Para o senador pedetista, as normas determinadas pelo TCU devem ser seguidas. Em resposta, Darc Costa garantiu que o BNDES não vai fazer nenhuma operação envolvendo participação nas empresas.

– O debate é importante para esclarecer a operação, que tem um valor alto – afirmou Dias. Ele pretende convidar também os dirigentes das empresas de jornais e revistas para discutir o financiamento do BNDES.

Segundo Darc Costa, o setor é estratégico para o governo. A indústria de comunicação no Brasil, disse ele, estava apresentando nos últimos anos um quadro crônico de crise financeira. Entre os fatores que contribuíram para o problema foram os investimentos realizados nas novas mídias, que não tiveram os resultados esperados. Ele destacou que estes financiamentos foram feitos em moeda estrangeira.

Cristovam lembra o compromisso com educação

O senador Sérgio Cabral Filho (PMDB-RJ) também se mostrou preocupado com a questão do emprego no setor de comunicação e apoiou a decisão do BNDES de financiar as empresas de comunicação. Para o senador Gerson Camata (PMDB-ES), este é o momento de as empresas de comunicação se comporem.

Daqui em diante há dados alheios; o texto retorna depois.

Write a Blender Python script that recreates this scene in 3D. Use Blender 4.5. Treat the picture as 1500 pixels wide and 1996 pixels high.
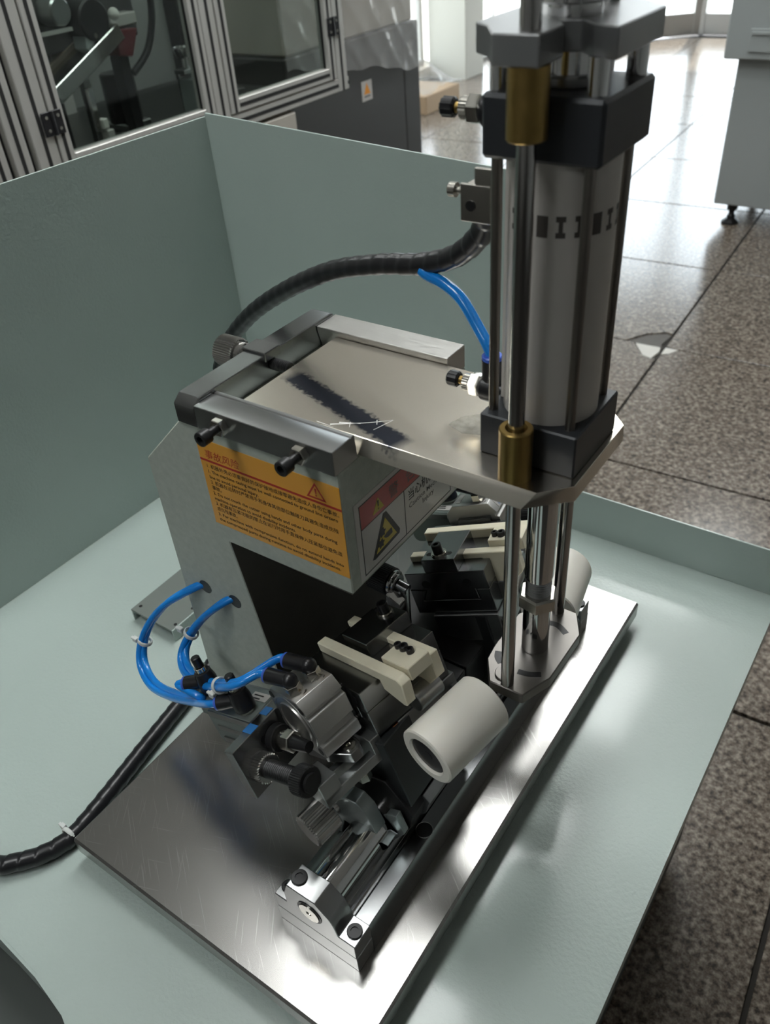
import bpy, bmesh, math, random
from mathutils import Matrix, Vector

# ------------------------------------------------------------------ clear
for o in list(bpy.data.objects):
    bpy.data.objects.remove(o, do_unlink=True)
scene = bpy.context.scene
COL = scene.collection
S = 0.001                      # everything below is written in millimetres
random.seed(7)

# ------------------------------------------------------------------ camera
cam_data = bpy.data.cameras.new('camera')
cam = bpy.data.objects.new('camera', cam_data)
COL.objects.link(cam)
RIGHT = Vector((0.82352746, 0.56319813, -0.06789989))
DOWN = Vector((0.30344069, -0.53847564, -0.78610924))
FWD = Vector((-0.47929769, 0.62677895, -0.61434670))
cm = Matrix.Identity(4)
for i in range(3):
    cm[i][0] = RIGHT[i]; cm[i][1] = -DOWN[i]; cm[i][2] = -FWD[i]
cm[0][3], cm[1][3], cm[2][3] = 0.5968, -0.17656, 0.8
cam.matrix_world = cm
cam_data.sensor_fit = 'HORIZONTAL'
cam_data.sensor_width = 36.0
cam_data.lens = 1603.69 * 36.0 / 1500.0
cam_data.clip_start = 0.02
cam_data.clip_end = 100
cam_data.dof.use_dof = True
cam_data.dof.focus_distance = 0.84
cam_data.dof.aperture_fstop = 11.0
scene.camera = cam

# ------------------------------------------------------------------ world, sun, exposure
world = bpy.data.worlds.new('world')
scene.world = world
world.use_nodes = True
wn = world.node_tree
wn.nodes.clear()
wo = wn.nodes.new('ShaderNodeOutputWorld')
wb = wn.nodes.new('ShaderNodeBackground')
wb.inputs['Color'].default_value = (0.86, 0.93, 1.0, 1)
wb.inputs['Strength'].default_value = 8.5
wn.links.new(wb.outputs[0], wo.inputs[0])

sun_d = bpy.data.lights.new('sun', 'SUN')
sun_d.energy = 9.0
sun_d.angle = math.radians(0.6)
sun_d.color = (1.0, 0.93, 0.82)
sun = bpy.data.objects.new('sun', sun_d)
COL.objects.link(sun)
sun.rotation_euler = Vector((0.12, -0.55, -0.83)).to_track_quat('-Z', 'Y').to_euler()
sun.location = (-2, 14, 8)

scene.view_settings.view_transform = 'Standard'
scene.view_settings.look = 'None'
scene.view_settings.exposure = -0.1
scene.view_settings.gamma = 1.0
scene.view_settings.use_curve_mapping = False
LAMP = 19.0                     # emission of the ceiling light diffusers

# ------------------------------------------------------------------ materials
MATS = {}

def material(name, col, rough=0.5, metal=0.0, var=0.0, vscale=20.0, bump=0.0, bscale=60.0, coat=0.0,
             stretch=None, spec=0.5, rvar=0.0, sss=0.0, aniso=0.0):
    if name in MATS:
        return MATS[name]
    m = bpy.data.materials.new(name)
    m.use_nodes = True
    nt = m.node_tree
    b = nt.nodes['Principled BSDF']
    b.inputs['Base Color'].default_value = (*col, 1)
    b.inputs['Roughness'].default_value = rough
    b.inputs['Metallic'].default_value = metal
    b.inputs['Specular IOR Level'].default_value = spec
    if coat:
        b.inputs['Coat Weight'].default_value = coat
        b.inputs['Coat Roughness'].default_value = 0.12
    if sss:
        b.inputs['Subsurface Weight'].default_value = sss
        b.inputs['Subsurface Radius'].default_value = (0.006, 0.005, 0.004)
        b.inputs['Subsurface Scale'].default_value = 1.0
    tc = nt.nodes.new('ShaderNodeTexCoord')
    mp = nt.nodes.new('ShaderNodeMapping')
    nt.links.new(tc.outputs['Object'], mp.inputs['Vector'])
    if stretch:
        mp.inputs['Scale'].default_value = stretch
    if var or rvar:
        n = nt.nodes.new('ShaderNodeTexNoise')
        n.inputs['Scale'].default_value = vscale
        n.inputs['Detail'].default_value = 3
        n.inputs['Roughness'].default_value = 0.55
        nt.links.new(mp.outputs[0], n.inputs['Vector'])
        if var:
            mx = nt.nodes.new('ShaderNodeMix')
            mx.data_type = 'RGBA'
            mx.inputs['A'].default_value = (*[max(0, c * (1 - var)) for c in col], 1)
            mx.inputs['B'].default_value = (*[min(1, c * (1 + var)) for c in col], 1)
            nt.links.new(n.outputs['Fac'], mx.inputs['Factor'])
            nt.links.new(mx.outputs['Result'], b.inputs['Base Color'])
        if rvar:
            mr = nt.nodes.new('ShaderNodeMapRange')
            mr.inputs['From Min'].default_value = 0.3
            mr.inputs['From Max'].default_value = 0.7
            mr.inputs['To Min'].default_value = max(0.02, rough - rvar)
            mr.inputs['To Max'].default_value = min(1, rough + rvar)
            nt.links.new(n.outputs['Fac'], mr.inputs['Value'])
            nt.links.new(mr.outputs[0], b.inputs['Roughness'])
    if bump:
        n2 = nt.nodes.new('ShaderNodeTexNoise')
        n2.inputs['Scale'].default_value = bscale
        n2.inputs['Detail'].default_value = 3
        nt.links.new(mp.outputs[0], n2.inputs['Vector'])
        bp = nt.nodes.new('ShaderNodeBump')
        bp.inputs['Strength'].default_value = bump
        bp.inputs['Distance'].default_value = 0.001
        nt.links.new(n2.outputs['Fac'], bp.inputs['Height'])
        nt.links.new(bp.outputs[0], b.inputs['Normal'])
    MATS[name] = m
    return m


def emission(name, col, strength):
    m = bpy.data.materials.new(name)
    m.use_nodes = True
    nt = m.node_tree
    nt.nodes.clear()
    o = nt.nodes.new('ShaderNodeOutputMaterial')
    e = nt.nodes.new('ShaderNodeEmission')
    e.inputs[0].default_value = (*col, 1)
    e.inputs[1].default_value = strength
    nt.links.new(e.outputs[0], o.inputs[0])
    return m


def glass(name, tint, refl=0.12, rough=0.02, haze=0.0):
    """thin clear sheet: transparent with a fresnel reflection, optionally milky"""
    m = bpy.data.materials.new(name)
    m.use_nodes = True
    nt = m.node_tree
    nt.nodes.clear()
    o = nt.nodes.new('ShaderNodeOutputMaterial')
    t = nt.nodes.new('ShaderNodeBsdfTransparent')
    t.inputs[0].default_value = (*tint, 1)
    g = nt.nodes.new('ShaderNodeBsdfGlossy')
    g.inputs['Roughness'].default_value = rough
    fr = nt.nodes.new('ShaderNodeFresnel')
    geo = nt.nodes.new('ShaderNodeNewGeometry')
    io = nt.nodes.new('ShaderNodeMapRange')        # the far side of the sheet reflects like the near side
    io.inputs['To Min'].default_value = 1.3 + refl
    io.inputs['To Max'].default_value = 1 / (1.3 + refl)
    nt.links.new(geo.outputs['Backfacing'], io.inputs['Value'])
    nt.links.new(io.outputs[0], fr.inputs['IOR'])
    mx = nt.nodes.new('ShaderNodeMixShader')
    nt.links.new(fr.outputs[0], mx.inputs[0])
    nt.links.new(t.outputs[0], mx.inputs[1])
    nt.links.new(g.outputs[0], mx.inputs[2])
    last = mx
    if haze:
        d = nt.nodes.new('ShaderNodeBsdfDiffuse')
        d.inputs[0].default_value = (0.8, 0.8, 0.8, 1)
        m2 = nt.nodes.new('ShaderNodeMixShader')
        m2.inputs[0].default_value = haze
        nt.links.new(mx.outputs[0], m2.inputs[1])
        nt.links.new(d.outputs[0], m2.inputs[2])
        last = m2
    nt.links.new(last.outputs[0], o.inputs[0])
    return m


def scratched_steel(name, col, rough, blue_streak=None, sc=(1, 1, 1), sdens=0.5, rvar=0.08):
    """ground steel with fine scratches; stain = (p, q, width) in metres: a dark blue streak"""
    m = material(name, col, rough, 1.0, var=0.05, vscale=9, stretch=sc)
    nt = m.node_tree
    b = nt.nodes['Principled BSDF']
    tc = nt.nodes.new('ShaderNodeTexCoord')
    add = None
    for k, (ang, lo) in enumerate(((0.62, 0.690), (0.95, 0.700), (-0.35, 0.735))):
        m0 = nt.nodes.new('ShaderNodeMapping')
        m0.inputs['Rotation'].default_value = (0, 0, ang)
        nt.links.new(tc.outputs['Object'], m0.inputs['Vector'])
        mp = nt.nodes.new('ShaderNodeMapping')
        mp.inputs['Scale'].default_value = (15, 800, 15)
        mp.inputs['Location'].default_value = (k * 3.7, k * 1.3, 0)
        nt.links.new(m0.outputs[0], mp.inputs['Vector'])
        n = nt.nodes.new('ShaderNodeTexNoise')
        n.noise_dimensions = '2D'
        n.inputs['Scale'].default_value = 1.0
        n.inputs['Detail'].default_value = 0
        nt.links.new(mp.outputs[0], n.inputs['Vector'])
        r = nt.nodes.new('ShaderNodeMapRange')
        r.inputs['From Min'].default_value = lo + 0.095
        r.inputs['From Max'].default_value = lo + 0.155
        nt.links.new(n.outputs['Fac'], r.inputs['Value'])
        if add is None:
            add = r
        else:
            a = nt.nodes.new('ShaderNodeMath')
            a.operation = 'MAXIMUM'
            nt.links.new(add.outputs[0], a.inputs[0])
            nt.links.new(r.outputs[0], a.inputs[1])
            add = a
    # scratches are brighter bare metal
    src = b.inputs['Base Color'].links[0].from_socket
    mx = nt.nodes.new('ShaderNodeMix')
    mx.data_type = 'RGBA'
    mx.inputs['B'].default_value = (0.85, 0.85, 0.83, 1)
    sm = nt.nodes.new('ShaderNodeMath')
    sm.operation = 'MULTIPLY'
    sm.inputs[1].default_value = 0.16
    nt.links.new(add.outputs[0], sm.inputs[0])
    nt.links.new(sm.outputs[0], mx.inputs['Factor'])
    nt.links.new(src, mx.inputs['A'])
    last = mx.outputs['Result']
    if blue_streak:  # ragged dark blue streak mixed into the base colour
        (px, py), (qx, qy), wd = blue_streak
        L = math.hypot(qx - px, qy - py)
        sx = nt.nodes.new('ShaderNodeMapping')
        sx.vector_type = 'TEXTURE'
        sx.inputs['Location'].default_value = (px, py, 0)
        sx.inputs['Rotation'].default_value = (0, 0, math.atan2(qy - py, qx - px))
        nt.links.new(tc.outputs['Object'], sx.inputs['Vector'])
        se = nt.nodes.new('ShaderNodeSeparateXYZ')
        nt.links.new(sx.outputs[0], se.inputs[0])
        nz = nt.nodes.new('ShaderNodeTexNoise')
        nz.inputs['Scale'].default_value = 220
        nz.inputs['Detail'].default_value = 5
        nt.links.new(tc.outputs['Object'], nz.inputs['Vector'])
        ab = nt.nodes.new('ShaderNodeMath'); ab.operation = 'ABSOLUTE'
        nt.links.new(se.outputs[1], ab.inputs[0])
        nm = nt.nodes.new('ShaderNodeMath'); nm.operation = 'MULTIPLY_ADD'
        nm.inputs[1].default_value = wd * 1.2
        nt.links.new(nz.outputs['Fac'], nm.inputs[0])
        nt.links.new(ab.outputs[0], nm.inputs[2])
        r1 = nt.nodes.new('ShaderNodeMapRange')
        r1.inputs['From Min'].default_value = wd * 1.75
        r1.inputs['From Max'].default_value = wd * 1.35
        nt.links.new(nm.outputs[0], r1.inputs['Value'])
        r2 = nt.nodes.new('ShaderNodeMapRange')
        r2.inputs['From Min'].default_value = 0.0
        r2.inputs['From Max'].default_value = 0.012
        nt.links.new(se.outputs[0], r2.inputs['Value'])
        r3 = nt.nodes.new('ShaderNodeMapRange')
        r3.inputs['From Min'].default_value = L
        r3.inputs['From Max'].default_value = L - 0.012
        nt.links.new(se.outputs[0], r3.inputs['Value'])
        m1 = nt.nodes.new('ShaderNodeMath'); m1.operation = 'MULTIPLY'
        m2 = nt.nodes.new('ShaderNodeMath'); m2.operation = 'MULTIPLY'
        nt.links.new(r1.outputs[0], m1.inputs[0]); nt.links.new(r2.outputs[0], m1.inputs[1])
        nt.links.new(m1.outputs[0], m2.inputs[0]); nt.links.new(r3.outputs[0], m2.inputs[1])
        m3 = nt.nodes.new('ShaderNodeMath'); m3.operation = 'MULTIPLY'
        m3.inputs[1].default_value = 0.93
        nt.links.new(m2.outputs[0], m3.inputs[0])
        mz = nt.nodes.new('ShaderNodeMix'); mz.data_type = 'RGBA'
        mz.inputs['B'].default_value = (0.016, 0.028, 0.062, 1)
        nt.links.new(m3.outputs[0], mz.inputs['Factor'])
        nt.links.new(last, mz.inputs['A'])
        last = mz.outputs['Result']
    nt.links.new(last, b.inputs['Base Color'])
    return m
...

Já o senador Cristovam Buarque (PT-DF) propôs que as empresas de comunicação, para poderem ter acesso ao crédito do BNDES, deverão assumir compromissos com a educação e a cultura nacional.

O gerente do Departamento de Telecomunicações do BNDES, Alan Fischer, que também participou da audiência, disse que a revitalização do setor de mídia prevê também a revitalização do setor produtivo, que passaria a fabricar no Brasil vários tipos de equipamentos.

– O desejo é de fortalecimento do setor. Voltar a ter empresas saudáveis, capazes de investir na produção nacional, melhorar a qualidade do conteúdo, visando à exportação, inclusive – disse Fischer.’